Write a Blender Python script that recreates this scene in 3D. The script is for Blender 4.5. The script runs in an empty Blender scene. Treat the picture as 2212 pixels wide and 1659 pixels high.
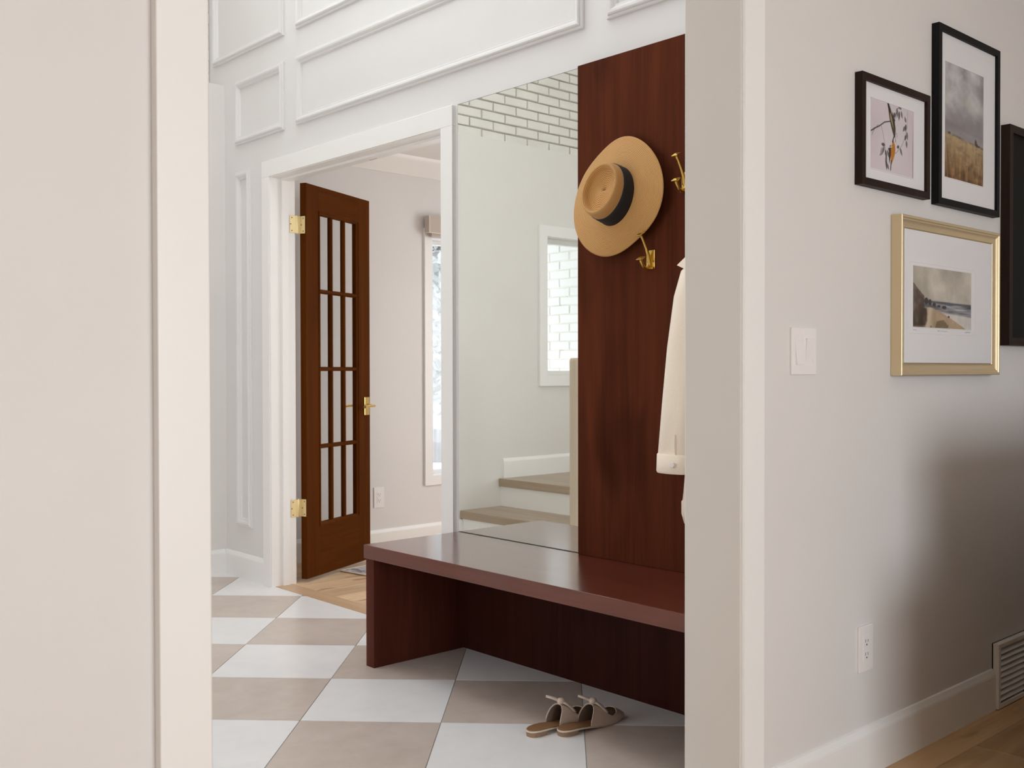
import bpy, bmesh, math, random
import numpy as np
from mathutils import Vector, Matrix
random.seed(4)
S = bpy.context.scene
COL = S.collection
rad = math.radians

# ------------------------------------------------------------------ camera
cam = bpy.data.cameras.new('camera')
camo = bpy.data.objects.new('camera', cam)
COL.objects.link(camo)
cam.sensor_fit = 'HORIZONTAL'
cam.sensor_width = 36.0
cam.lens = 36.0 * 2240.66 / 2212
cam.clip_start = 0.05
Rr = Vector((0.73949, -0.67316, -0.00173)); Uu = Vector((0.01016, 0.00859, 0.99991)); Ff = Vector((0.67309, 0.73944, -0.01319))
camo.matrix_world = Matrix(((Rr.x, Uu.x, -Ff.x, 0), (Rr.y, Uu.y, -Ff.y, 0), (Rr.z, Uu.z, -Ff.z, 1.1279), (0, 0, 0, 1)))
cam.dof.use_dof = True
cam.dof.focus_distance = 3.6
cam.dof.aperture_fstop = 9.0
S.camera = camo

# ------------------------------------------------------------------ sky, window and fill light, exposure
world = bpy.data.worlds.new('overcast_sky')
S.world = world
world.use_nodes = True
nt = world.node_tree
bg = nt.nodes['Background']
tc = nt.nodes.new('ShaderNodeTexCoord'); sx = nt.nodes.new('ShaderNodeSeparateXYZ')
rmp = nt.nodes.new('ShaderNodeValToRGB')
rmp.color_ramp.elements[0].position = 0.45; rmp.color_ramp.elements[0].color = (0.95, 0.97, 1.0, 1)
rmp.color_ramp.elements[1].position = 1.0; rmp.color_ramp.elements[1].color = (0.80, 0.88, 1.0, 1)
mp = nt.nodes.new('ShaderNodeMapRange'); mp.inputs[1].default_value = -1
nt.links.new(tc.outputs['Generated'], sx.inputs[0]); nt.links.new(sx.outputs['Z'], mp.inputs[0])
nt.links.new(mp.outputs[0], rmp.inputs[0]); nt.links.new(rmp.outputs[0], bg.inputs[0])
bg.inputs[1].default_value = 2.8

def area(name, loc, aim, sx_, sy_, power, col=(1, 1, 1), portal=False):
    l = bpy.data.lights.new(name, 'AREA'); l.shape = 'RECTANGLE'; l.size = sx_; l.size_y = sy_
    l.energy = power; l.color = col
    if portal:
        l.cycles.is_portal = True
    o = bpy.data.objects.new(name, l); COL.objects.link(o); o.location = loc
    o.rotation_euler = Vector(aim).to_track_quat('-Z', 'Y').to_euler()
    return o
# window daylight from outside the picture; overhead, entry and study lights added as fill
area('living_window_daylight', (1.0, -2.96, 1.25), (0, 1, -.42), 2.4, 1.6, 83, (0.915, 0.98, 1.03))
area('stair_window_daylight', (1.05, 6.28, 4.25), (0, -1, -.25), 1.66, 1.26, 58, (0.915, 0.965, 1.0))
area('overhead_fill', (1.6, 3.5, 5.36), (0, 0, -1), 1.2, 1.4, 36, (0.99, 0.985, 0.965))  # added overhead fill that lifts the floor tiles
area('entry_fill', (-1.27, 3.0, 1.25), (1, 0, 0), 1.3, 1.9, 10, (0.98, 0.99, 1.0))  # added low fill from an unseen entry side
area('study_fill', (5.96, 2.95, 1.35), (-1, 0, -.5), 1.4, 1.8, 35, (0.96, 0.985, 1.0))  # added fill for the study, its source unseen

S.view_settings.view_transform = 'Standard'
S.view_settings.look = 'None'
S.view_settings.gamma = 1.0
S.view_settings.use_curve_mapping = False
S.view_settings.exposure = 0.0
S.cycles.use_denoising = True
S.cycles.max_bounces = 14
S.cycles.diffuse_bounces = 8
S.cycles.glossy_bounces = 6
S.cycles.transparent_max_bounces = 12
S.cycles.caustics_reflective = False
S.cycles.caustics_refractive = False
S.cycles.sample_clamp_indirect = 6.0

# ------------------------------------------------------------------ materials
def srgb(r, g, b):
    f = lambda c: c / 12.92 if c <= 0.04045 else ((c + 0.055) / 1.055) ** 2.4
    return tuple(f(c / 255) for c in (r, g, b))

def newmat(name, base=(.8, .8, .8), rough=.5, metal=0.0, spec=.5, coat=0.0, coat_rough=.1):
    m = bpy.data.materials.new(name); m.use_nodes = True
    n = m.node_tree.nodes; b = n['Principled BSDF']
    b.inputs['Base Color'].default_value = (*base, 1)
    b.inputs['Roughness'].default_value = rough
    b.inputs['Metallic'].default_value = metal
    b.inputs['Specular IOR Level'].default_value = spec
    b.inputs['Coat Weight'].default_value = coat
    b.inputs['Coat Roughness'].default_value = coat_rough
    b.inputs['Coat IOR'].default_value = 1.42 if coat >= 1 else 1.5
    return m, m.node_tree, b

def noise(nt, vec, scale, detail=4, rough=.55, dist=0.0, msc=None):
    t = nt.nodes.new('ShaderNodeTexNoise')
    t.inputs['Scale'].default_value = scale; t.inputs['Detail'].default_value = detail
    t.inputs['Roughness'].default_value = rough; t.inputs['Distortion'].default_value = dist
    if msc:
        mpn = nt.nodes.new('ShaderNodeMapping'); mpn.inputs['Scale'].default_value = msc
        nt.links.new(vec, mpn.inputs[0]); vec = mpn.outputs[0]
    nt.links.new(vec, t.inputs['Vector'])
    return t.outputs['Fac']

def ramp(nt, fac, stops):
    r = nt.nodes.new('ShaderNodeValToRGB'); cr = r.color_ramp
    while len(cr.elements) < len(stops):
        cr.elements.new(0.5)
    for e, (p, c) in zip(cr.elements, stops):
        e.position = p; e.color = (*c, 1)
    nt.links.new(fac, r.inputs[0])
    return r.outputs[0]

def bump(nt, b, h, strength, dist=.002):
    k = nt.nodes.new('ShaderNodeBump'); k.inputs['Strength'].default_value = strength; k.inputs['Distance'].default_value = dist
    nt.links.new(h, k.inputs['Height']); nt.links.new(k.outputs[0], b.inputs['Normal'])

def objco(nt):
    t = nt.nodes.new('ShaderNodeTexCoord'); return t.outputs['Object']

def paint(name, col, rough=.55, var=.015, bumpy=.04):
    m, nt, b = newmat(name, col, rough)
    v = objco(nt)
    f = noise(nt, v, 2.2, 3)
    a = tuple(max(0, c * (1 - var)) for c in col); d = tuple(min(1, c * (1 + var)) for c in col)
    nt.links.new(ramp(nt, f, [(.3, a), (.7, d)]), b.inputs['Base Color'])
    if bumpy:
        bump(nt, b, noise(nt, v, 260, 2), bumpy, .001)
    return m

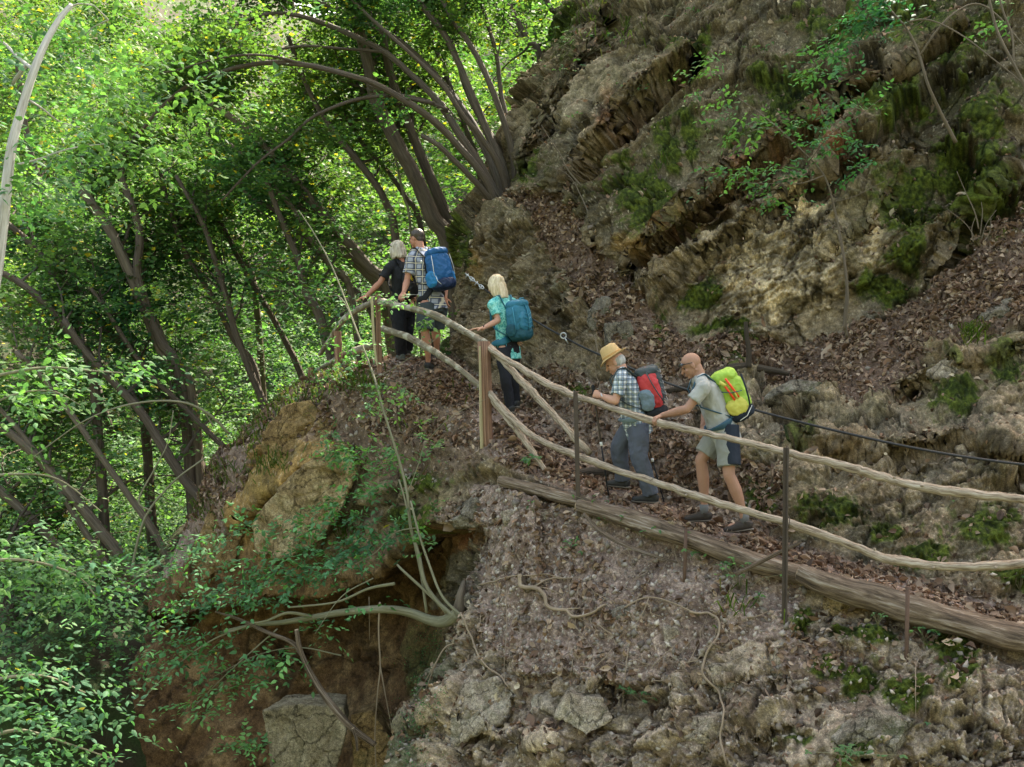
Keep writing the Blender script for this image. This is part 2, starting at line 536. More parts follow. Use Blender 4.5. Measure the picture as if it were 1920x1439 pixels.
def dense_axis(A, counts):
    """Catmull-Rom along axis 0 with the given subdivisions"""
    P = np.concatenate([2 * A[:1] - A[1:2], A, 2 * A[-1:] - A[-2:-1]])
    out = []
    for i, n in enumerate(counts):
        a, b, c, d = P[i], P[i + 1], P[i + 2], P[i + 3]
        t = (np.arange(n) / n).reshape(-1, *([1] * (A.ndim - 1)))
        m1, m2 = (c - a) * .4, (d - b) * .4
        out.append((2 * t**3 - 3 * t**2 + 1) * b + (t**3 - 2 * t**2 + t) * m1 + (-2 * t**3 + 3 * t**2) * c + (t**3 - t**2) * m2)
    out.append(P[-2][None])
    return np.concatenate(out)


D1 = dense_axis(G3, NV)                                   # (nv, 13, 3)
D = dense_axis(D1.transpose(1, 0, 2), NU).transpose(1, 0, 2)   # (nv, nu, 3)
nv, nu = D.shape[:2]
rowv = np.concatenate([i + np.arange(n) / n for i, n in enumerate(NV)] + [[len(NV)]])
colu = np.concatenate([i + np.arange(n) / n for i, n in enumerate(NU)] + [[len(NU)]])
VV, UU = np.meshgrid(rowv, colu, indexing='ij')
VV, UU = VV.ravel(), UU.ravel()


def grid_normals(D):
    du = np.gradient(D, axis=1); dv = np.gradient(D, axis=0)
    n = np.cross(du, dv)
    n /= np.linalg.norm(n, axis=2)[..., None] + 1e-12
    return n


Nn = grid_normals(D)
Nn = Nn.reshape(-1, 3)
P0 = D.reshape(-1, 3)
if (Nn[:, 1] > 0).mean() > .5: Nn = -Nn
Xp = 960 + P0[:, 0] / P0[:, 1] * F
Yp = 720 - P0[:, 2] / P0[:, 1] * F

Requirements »
Copy exactly the lines from the first line of the records above through the line with "S.camera = camo", both included, and nothing else. Pictures stay out.

Complete answer »
Write a Blender Python script that recreates this scene in 3D. The script is for Blender 4.5. The script runs in an empty Blender scene. Treat the picture as 2212 pixels wide and 1659 pixels high.
import bpy, bmesh, math, random
import numpy as np
from mathutils import Vector, Matrix
random.seed(4)
S = bpy.context.scene
COL = S.collection
rad = math.radians

# ------------------------------------------------------------------ camera
cam = bpy.data.cameras.new('camera')
camo = bpy.data.objects.new('camera', cam)
COL.objects.link(camo)
cam.sensor_fit = 'HORIZONTAL'
cam.sensor_width = 36.0
cam.lens = 36.0 * 2240.66 / 2212
cam.clip_start = 0.05
Rr = Vector((0.73949, -0.67316, -0.00173)); Uu = Vector((0.01016, 0.00859, 0.99991)); Ff = Vector((0.67309, 0.73944, -0.01319))
camo.matrix_world = Matrix(((Rr.x, Uu.x, -Ff.x, 0), (Rr.y, Uu.y, -Ff.y, 0), (Rr.z, Uu.z, -Ff.z, 1.1279), (0, 0, 0, 1)))
cam.dof.use_dof = True
cam.dof.focus_distance = 3.6
cam.dof.aperture_fstop = 9.0
S.camera = camo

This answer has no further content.